Après la fin de l’offensive, les responsables israéliens devront rendre des comptes.
Spectaculaire et surprise. L’offensive lancée par le Hamas samedi 7 octobre a pris les Israéliens de court. « Nous sommes en guerre », a dit le premier ministre israélien, Benyamin Netanyahu. Son ministre de la Sécurité nationale, Itamar Ben-Gvir, a déclaré l’état d’urgence national. L’Etat hébreu est en état d’alerte. Car au-delà du déroulement de l’opération militaire elle-même, Israël risque de vaciller de l’intérieur. « Les images et vidéos publiées par le Hamas et aussitôt largement diffusées sur les réseaux sociaux constituent une véritable humiliation pour Israël, d’autant plus que le service de renseignements israélien est considéré comme l’un des plus forts au monde. C’est pourquoi les autorités israéliennes tiennent, au-delà de l’aspect militaire actuel, à améliorer leur image à l’international », explique Dr Saïd Okasha, spécialiste des affaires israéliennes au Centre des Etudes Politiques et Stratégiques (CEPS) d’Al-Ahram. En effet, la première chose à retenir est le camouflet subi par les renseignements israéliens. « L’offensive du Hamas a indéniablement été bien préparée. Une planification d’au moins deux ans et des entraînements d’au moins trois mois et l’humiliation est d’autant plus grande que l’attaque vient d’un groupe armé, d’une enclave sous blocus », ajoute l’analyste.

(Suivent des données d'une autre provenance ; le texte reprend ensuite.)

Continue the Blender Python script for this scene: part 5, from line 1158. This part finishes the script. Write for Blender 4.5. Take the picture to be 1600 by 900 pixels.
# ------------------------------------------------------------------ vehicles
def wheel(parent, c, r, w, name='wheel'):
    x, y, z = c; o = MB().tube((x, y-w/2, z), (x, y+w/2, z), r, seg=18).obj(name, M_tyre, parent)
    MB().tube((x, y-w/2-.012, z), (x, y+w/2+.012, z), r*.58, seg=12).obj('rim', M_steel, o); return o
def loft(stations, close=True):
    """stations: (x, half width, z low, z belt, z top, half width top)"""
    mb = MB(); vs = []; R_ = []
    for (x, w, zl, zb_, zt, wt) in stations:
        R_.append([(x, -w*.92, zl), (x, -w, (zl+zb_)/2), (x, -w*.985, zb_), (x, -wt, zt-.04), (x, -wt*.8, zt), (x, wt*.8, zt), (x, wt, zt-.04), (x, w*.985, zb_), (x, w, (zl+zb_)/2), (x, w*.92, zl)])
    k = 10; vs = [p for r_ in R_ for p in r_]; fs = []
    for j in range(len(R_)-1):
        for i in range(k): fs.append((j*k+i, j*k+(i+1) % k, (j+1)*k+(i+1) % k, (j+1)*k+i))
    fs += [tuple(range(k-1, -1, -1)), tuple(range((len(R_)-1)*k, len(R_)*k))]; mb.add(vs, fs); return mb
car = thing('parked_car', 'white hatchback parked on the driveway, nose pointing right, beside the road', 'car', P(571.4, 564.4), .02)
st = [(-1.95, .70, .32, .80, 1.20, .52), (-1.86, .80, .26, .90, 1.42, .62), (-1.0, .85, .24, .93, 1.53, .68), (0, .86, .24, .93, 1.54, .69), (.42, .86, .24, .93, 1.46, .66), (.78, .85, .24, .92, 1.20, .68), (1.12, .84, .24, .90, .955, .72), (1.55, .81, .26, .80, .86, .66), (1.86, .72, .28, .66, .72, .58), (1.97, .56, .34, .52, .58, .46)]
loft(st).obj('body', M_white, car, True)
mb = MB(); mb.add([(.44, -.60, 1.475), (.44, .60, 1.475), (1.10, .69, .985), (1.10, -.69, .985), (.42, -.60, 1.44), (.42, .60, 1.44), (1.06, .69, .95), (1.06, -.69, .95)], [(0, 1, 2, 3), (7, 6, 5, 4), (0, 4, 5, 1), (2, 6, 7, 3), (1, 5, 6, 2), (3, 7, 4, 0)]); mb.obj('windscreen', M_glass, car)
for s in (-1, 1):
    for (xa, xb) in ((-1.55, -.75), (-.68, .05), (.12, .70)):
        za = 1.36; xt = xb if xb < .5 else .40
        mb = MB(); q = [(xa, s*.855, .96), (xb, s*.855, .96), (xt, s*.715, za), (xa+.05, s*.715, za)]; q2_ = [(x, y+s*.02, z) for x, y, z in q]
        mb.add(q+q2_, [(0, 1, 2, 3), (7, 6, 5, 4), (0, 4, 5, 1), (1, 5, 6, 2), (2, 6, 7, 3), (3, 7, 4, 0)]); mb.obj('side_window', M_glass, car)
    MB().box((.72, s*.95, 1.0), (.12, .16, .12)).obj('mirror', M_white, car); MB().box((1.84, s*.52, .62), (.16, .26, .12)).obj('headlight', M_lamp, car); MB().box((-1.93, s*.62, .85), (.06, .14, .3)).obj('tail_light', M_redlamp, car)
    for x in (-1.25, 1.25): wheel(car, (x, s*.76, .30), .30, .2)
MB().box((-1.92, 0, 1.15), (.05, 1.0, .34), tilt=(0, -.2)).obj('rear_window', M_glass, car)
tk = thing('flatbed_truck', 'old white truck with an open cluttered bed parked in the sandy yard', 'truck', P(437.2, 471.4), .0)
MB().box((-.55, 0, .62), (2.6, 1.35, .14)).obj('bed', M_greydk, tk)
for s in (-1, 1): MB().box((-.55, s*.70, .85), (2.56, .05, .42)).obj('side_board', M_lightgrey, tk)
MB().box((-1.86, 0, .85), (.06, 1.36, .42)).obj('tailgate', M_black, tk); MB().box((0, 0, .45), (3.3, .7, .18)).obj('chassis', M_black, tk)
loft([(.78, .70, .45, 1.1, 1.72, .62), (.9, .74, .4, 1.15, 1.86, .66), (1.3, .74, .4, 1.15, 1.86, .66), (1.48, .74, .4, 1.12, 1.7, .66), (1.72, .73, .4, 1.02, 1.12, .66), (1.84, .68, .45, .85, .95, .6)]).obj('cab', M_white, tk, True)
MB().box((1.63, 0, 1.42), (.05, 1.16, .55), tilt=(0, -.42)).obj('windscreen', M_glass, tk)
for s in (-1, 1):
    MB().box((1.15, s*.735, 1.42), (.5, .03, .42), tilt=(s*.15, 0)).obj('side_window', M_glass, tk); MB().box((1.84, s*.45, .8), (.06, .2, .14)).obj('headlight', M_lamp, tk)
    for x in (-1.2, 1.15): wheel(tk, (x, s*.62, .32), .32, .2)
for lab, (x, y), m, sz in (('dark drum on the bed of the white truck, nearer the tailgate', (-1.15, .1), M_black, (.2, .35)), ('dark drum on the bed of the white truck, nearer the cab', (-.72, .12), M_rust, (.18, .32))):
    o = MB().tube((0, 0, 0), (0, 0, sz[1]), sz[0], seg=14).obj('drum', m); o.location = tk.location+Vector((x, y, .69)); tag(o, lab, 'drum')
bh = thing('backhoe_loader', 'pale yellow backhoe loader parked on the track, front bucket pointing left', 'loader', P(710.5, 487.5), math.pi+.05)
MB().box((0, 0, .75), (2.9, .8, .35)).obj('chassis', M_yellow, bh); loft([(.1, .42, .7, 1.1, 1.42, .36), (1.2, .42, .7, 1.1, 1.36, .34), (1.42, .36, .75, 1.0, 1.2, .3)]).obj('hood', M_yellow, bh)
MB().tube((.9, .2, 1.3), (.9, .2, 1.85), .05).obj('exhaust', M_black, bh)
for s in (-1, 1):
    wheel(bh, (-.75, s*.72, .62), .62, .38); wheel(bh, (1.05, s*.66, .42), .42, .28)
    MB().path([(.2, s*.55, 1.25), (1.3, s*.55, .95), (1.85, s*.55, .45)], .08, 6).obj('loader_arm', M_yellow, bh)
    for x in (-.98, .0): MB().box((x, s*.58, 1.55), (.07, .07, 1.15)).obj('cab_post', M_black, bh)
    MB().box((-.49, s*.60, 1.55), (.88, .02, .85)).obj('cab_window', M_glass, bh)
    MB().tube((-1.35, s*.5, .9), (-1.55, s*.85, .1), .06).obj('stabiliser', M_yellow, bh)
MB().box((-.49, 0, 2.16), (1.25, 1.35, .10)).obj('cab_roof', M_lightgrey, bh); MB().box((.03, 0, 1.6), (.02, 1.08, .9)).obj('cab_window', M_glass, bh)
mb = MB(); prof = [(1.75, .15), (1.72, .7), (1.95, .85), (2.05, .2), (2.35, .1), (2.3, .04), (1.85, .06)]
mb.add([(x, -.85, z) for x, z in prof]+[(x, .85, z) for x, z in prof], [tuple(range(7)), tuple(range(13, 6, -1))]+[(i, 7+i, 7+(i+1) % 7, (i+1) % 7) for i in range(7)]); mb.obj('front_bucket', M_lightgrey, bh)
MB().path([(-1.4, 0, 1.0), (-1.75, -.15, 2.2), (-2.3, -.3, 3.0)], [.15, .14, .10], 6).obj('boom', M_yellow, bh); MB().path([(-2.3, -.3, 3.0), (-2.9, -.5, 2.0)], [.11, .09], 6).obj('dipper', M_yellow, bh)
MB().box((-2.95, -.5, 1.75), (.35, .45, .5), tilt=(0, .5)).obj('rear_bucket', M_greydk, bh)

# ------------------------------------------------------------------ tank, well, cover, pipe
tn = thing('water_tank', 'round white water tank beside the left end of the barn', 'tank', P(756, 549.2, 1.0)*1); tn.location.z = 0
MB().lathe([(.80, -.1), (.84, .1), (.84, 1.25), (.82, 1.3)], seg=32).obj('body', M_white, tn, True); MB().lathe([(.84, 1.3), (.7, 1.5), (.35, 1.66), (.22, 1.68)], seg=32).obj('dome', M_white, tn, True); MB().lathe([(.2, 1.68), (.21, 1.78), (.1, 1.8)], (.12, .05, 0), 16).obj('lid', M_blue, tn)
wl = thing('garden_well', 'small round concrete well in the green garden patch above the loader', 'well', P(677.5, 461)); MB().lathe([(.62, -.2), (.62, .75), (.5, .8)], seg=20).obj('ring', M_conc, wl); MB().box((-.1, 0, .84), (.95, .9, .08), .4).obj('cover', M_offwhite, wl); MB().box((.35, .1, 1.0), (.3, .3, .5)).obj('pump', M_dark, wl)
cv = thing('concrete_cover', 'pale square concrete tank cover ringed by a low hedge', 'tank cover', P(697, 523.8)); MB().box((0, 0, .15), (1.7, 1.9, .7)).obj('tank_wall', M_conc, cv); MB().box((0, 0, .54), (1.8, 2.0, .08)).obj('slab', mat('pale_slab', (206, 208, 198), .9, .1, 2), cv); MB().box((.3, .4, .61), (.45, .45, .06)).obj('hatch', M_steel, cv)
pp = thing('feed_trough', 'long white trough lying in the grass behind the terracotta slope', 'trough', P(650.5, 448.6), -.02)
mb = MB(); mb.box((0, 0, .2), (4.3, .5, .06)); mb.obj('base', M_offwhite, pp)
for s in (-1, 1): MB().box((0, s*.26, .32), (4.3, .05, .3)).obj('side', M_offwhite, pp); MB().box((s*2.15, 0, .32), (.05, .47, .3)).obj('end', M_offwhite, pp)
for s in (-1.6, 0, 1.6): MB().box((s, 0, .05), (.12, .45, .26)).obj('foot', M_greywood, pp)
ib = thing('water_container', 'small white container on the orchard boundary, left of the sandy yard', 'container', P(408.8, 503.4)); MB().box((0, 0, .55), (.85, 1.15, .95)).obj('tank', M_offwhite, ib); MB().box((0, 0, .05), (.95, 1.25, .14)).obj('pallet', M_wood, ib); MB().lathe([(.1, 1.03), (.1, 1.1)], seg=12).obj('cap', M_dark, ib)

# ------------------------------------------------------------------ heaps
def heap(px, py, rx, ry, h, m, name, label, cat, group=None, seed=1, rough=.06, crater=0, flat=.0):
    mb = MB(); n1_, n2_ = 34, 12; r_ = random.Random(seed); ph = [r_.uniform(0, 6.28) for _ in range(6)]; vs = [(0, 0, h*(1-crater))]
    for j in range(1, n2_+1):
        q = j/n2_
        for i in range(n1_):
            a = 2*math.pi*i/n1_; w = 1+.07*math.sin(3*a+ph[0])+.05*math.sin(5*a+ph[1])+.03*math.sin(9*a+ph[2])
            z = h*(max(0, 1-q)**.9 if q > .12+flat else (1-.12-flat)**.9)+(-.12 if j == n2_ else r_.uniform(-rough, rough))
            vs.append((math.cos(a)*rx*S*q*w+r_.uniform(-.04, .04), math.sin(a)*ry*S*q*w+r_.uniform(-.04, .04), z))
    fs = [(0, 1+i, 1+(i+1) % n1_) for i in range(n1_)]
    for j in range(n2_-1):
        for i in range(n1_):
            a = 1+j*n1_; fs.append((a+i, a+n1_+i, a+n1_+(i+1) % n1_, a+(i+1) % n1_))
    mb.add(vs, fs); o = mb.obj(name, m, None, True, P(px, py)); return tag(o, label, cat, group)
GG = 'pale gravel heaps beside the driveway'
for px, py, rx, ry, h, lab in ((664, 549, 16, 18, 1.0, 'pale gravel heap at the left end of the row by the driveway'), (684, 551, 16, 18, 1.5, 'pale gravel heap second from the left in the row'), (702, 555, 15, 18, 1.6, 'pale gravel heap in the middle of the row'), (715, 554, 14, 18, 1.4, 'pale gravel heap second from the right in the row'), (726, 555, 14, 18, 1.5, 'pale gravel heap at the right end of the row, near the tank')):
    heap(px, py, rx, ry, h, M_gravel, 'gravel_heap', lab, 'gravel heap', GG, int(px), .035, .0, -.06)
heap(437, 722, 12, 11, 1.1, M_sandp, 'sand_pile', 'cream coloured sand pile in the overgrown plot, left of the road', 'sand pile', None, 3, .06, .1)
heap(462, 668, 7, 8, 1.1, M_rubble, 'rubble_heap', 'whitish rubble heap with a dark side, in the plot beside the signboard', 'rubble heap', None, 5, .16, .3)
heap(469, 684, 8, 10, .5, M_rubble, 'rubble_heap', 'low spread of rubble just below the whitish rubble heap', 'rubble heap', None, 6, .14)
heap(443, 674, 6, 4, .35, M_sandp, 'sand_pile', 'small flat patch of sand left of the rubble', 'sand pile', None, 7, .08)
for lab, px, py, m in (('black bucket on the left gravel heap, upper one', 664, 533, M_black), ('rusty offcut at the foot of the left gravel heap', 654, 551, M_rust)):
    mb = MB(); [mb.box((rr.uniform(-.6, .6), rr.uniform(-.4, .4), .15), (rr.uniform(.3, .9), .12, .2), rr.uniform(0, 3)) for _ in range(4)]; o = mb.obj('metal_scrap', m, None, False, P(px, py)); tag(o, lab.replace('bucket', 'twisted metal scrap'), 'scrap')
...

Mais quelles seront les conséquences internes sur Israël ? Dans un premier temps, une « union sacrée » va prévaloir. Le chef de l’opposition, Yaïr Lapid, a appelé à un gouvernement d’union nationale. Ce dernier a déclaré qu’il serait prêt à mettre de côté les désaccords et divergences politiques et à former un gouvernement d’union nationale. « L’Etat d’Israël est en guerre. Ce ne sera pas facile et ce ne sera pas de courte durée. Cela a des conséquences stratégiques que nous n’avons pas vues depuis de nombreuses années. Il existe un risque sérieux que cela devienne une guerre sur plusieurs fronts », a-t-il déclaré dans le communiqué. Netanyahu a accepté la proposition et appelé l’ex-ministre de la Défense, désormais dans l’opposition, Benny Gantz à les rejoindre. Les deux hommes se sont rencontrés lundi pour en discuter.
Une union temporaire
« Un tel développement est normal. En temps de guerre, l’heure est à l’union. Les différends politiques et les conflits d’intérêts sont mis de côté. Pour les politiciens israéliens, la priorité est donnée actuellement à la sécurité de leur Etat et la victoire militaire », affirme Okasha. Cela dit, il estime que les conditions posées par l’opposition peuvent entraver la formation d’un gouvernement d’union nationale. « L’opposition veut avoir des postes-clés dans ce gouvernement, elle veut pouvoir prendre des décisions critiques dans cette guerre sans l’aval de Netanyahu. Ce qu’il ne veut pas. Autre condition, elle demande la sortie des partis d’extrême droite qui détiennent 2 portefeuilles et 13 sièges au parlement. Si Netanyahu se trouve contraint d’accepter, ce sera une véritable défaite pour lui », avance Okasha.
Ce dernier pourra en revanche tirer profit de la pause prévisible dans les manifestations anti-gouvernementales qui se tiennent de manière hebdomadaire depuis plusieurs mois en raison du projet controversé de la réforme judiciaire.
Or, après la guerre, viendra le temps aux responsables de rendre des comptes. « Des comités seront formés pour comprendre comment cela s’est passé. Déjà, les institutions sécuritaires ont été accusées de négligence et de faiblesse. Cela ne va pas passer comme ça. Maintenant, les Israéliens sont occupés par l’offensive, mais après, ils voudront savoir pourquoi et comment c’est arrivé », explique Okasha.
Ainsi, si Netanyahu et ses opposants sont aujourd’hui main dans la main, en Israël, l’après-guerre risque d’être catastrophique au niveau interne. « Le gouvernement va sans doute chuter, Netanyahu, déjà en difficulté, a perdu de sa popularité. Il n’est plus vu comme l’homme fort capable de protéger la sécurité et l’économie du pays. Car il ne faut pas oublier qu’il y a aussi d’importantes conséquences économiques. La Bourse a chuté, le tourisme va s’arrêter, la mobilisation coûte cher à l’Etat hébreu. Ce sera un vrai fardeau sur le budget », explique Saïd Okasha. Et de conclure : « La bande de Gaza va certainement payer un lourd tribut, mais Israël aussi ».